Actor’s Theatre of Washington at the Source Theatre, Washington, DC.

I recently had the oportunity to see a brand new play by Jordan Beswick, called The “F” Word at the Source Theatre on a recent trip to Washington, DC. Playing to a practically full house on opening night, the audience thoroughly enjoyed the show.

The play, contray to it’s title, doesn’t not “hit you over the head” with vulgarity or anything of the sort. Instead the premise of the play revolves around the main character, Eric (played by Louis Cupp) at a cross-roads of life. Eric’s roommate, Mary (played by Lynn Chavis) is apparently desparate to have a child.

The play starts with Mary attempting to inseminate herself thanks to a contribution from Eric. Legs up on the couch, the first of many humorous moments occurs as she accidently spills the specimen, prompting Eric to have to provide a bit more.

The story unfolds, explaining the “non-traditional” path Eric and Mary are taking to bring a child into the world thanks to Eric’s brother Paul (played James O. Dunn) who plays the “traditional” role of straight man, in more then one sense of the word.

Paul brings gravity to the play, grounding Eric and as the play progresses we are introduced to their sister, Cindy (Jennifer Phillips) who is the antagonist to the entire situation. Cindy adds that fourth dimension to this play as she eptimizes the anti-gay, ultra-conservative, religious right who is completely opposed to Eric and Mary bringing a child into this world.

At this point in the play the audience has picked up that Eric is gay, thanks to a very humorous exchange between his brother and him. The dialogue between the characters is fantastic, making it easy for the characters to be revealed through the acting.

As the play moves on, which is at a brisk pace, we discover that Eric is not dealing with issues in reality but really the issues are in his head. He is truely trying to deal with the possiblities of bringing a child into this world against the values of traditional society.

The intermission comes at a perfect spot, giving the audience time to soak in the situation and realize that 50 minutes just went by. One of the great things about the placement of the intermission is it leaves the audience wondering where this play is going and how will it end…

I won’t spoil the ending, but it is a series of wonderful, convention breaking scenes that ultimately reveal the path Eric is finally ready to take. Overall, the play is a fantastic piece of work, well ahead of its time.

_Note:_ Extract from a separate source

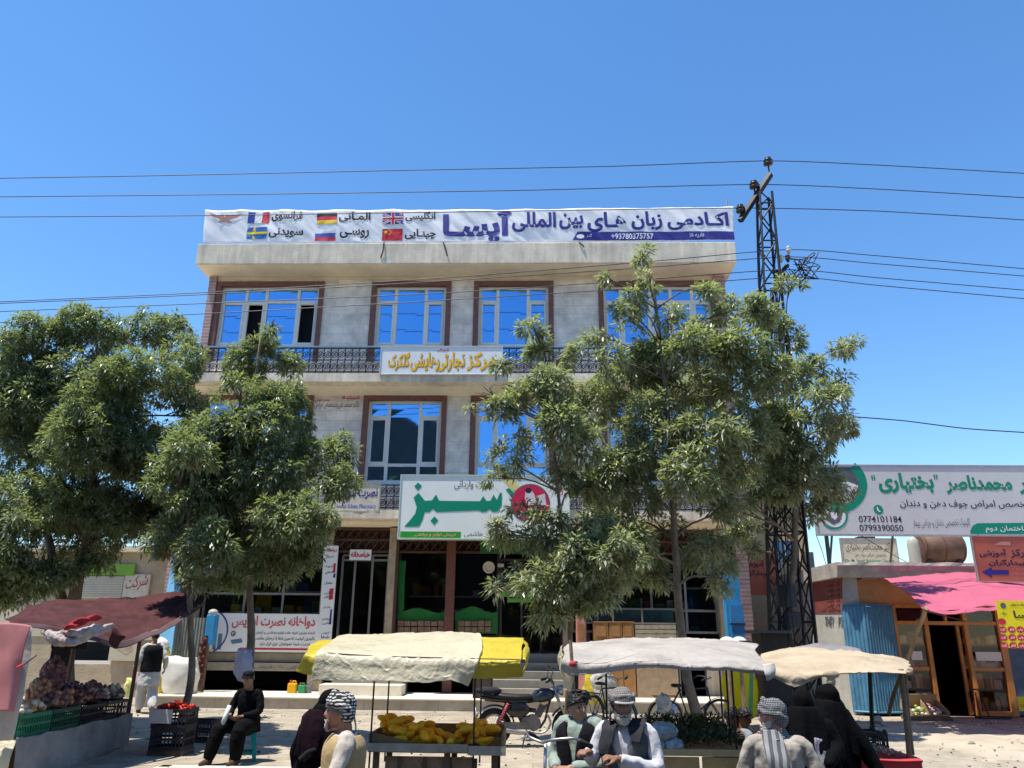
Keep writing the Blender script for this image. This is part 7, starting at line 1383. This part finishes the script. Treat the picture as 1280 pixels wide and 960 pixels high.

The production value of the play was one of my only critiques. The set is crudely assembled of simply a couch, chair, tv and a back drop resembling a wall. Lighting is well done for the space, masking areas where needed and highlighting the actors. My only complaint was the tv was distracting as it was on twice during the performance, and the flicker was pulling attention away from the dialogue downstage. The sound was sub-par, but given the limited technical requirements for the play, it did not detract from the performance.

Overall, The “F” Word is a tremendous piece of work. Highlighed by several extremely funny scenes and dialogue. The actors do a good job of breathing life into such well written characters. Clearly the playwright, Jordan Beswick, knows how to write excellent dialogue which clearly carries the play. I highly reccommend you take a moment to catch The “F” Word if you are in the Washington, DC area.